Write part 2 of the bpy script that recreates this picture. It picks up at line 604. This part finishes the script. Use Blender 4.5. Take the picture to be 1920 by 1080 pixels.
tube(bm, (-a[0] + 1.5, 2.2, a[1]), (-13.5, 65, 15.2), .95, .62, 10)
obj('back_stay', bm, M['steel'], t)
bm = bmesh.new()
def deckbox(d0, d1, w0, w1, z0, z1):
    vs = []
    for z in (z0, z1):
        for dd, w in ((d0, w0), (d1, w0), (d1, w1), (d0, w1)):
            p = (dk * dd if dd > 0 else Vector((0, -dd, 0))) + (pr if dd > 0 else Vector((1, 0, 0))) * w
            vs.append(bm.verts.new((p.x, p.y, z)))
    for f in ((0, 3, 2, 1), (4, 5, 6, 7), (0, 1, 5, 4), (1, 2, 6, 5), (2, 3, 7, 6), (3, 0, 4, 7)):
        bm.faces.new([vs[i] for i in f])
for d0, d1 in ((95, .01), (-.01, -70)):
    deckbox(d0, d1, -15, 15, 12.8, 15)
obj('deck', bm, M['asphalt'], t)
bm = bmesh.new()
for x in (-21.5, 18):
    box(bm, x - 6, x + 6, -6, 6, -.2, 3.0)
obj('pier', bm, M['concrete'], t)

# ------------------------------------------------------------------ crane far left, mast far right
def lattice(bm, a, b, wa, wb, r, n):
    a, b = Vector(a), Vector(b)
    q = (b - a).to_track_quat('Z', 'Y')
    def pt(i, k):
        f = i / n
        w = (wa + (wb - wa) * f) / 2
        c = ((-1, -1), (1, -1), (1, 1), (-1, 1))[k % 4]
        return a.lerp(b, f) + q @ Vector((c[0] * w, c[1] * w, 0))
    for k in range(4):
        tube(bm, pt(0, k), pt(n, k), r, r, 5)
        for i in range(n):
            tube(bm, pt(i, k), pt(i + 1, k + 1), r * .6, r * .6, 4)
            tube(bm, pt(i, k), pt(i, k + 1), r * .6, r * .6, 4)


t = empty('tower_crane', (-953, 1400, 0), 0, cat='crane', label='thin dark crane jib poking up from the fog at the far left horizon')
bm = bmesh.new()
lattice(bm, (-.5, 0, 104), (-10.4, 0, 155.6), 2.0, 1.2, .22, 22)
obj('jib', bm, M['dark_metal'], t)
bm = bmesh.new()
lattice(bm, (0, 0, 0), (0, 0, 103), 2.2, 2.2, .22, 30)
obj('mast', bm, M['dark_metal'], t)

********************

> _Work required_:
Restate the data above exactly, keeping each word as it stands.

> _Result of this task_:
Write part 2 of the bpy script that recreates this picture. It picks up at line 604. This part finishes the script. Use Blender 4.5. Take the picture to be 1920 by 1080 pixels.
tube(bm, (-a[0] + 1.5, 2.2, a[1]), (-13.5, 65, 15.2), .95, .62, 10)
obj('back_stay', bm, M['steel'], t)
bm = bmesh.new()
def deckbox(d0, d1, w0, w1, z0, z1):
    vs = []
    for z in (z0, z1):
        for dd, w in ((d0, w0), (d1, w0), (d1, w1), (d0, w1)):
            p = (dk * dd if dd > 0 else Vector((0, -dd, 0))) + (pr if dd > 0 else Vector((1, 0, 0))) * w
            vs.append(bm.verts.new((p.x, p.y, z)))
    for f in ((0, 3, 2, 1), (4, 5, 6, 7), (0, 1, 5, 4), (1, 2, 6, 5), (2, 3, 7, 6), (3, 0, 4, 7)):
        bm.faces.new([vs[i] for i in f])
for d0, d1 in ((95, .01), (-.01, -70)):
    deckbox(d0, d1, -15, 15, 12.8, 15)
obj('deck', bm, M['asphalt'], t)
bm = bmesh.new()
for x in (-21.5, 18):
    box(bm, x - 6, x + 6, -6, 6, -.2, 3.0)
obj('pier', bm, M['concrete'], t)

# ------------------------------------------------------------------ crane far left, mast far right
def lattice(bm, a, b, wa, wb, r, n):
    a, b = Vector(a), Vector(b)
    q = (b - a).to_track_quat('Z', 'Y')
    def pt(i, k):
        f = i / n
        w = (wa + (wb - wa) * f) / 2
        c = ((-1, -1), (1, -1), (1, 1), (-1, 1))[k % 4]
        return a.lerp(b, f) + q @ Vector((c[0] * w, c[1] * w, 0))
    for k in range(4):
        tube(bm, pt(0, k), pt(n, k), r, r, 5)
        for i in range(n):
            tube(bm, pt(i, k), pt(i + 1, k + 1), r * .6, r * .6, 4)
            tube(bm, pt(i, k), pt(i, k + 1), r * .6, r * .6, 4)


t = empty('tower_crane', (-953, 1400, 0), 0, cat='crane', label='thin dark crane jib poking up from the fog at the far left horizon')
bm = bmesh.new()
lattice(bm, (-.5, 0, 104), (-10.4, 0, 155.6), 2.0, 1.2, .22, 22)
obj('jib', bm, M['dark_metal'], t)
bm = bmesh.new()
lattice(bm, (0, 0, 0), (0, 0, 103), 2.2, 2.2, .22, 30)
obj('mast', bm, M['dark_metal'], t)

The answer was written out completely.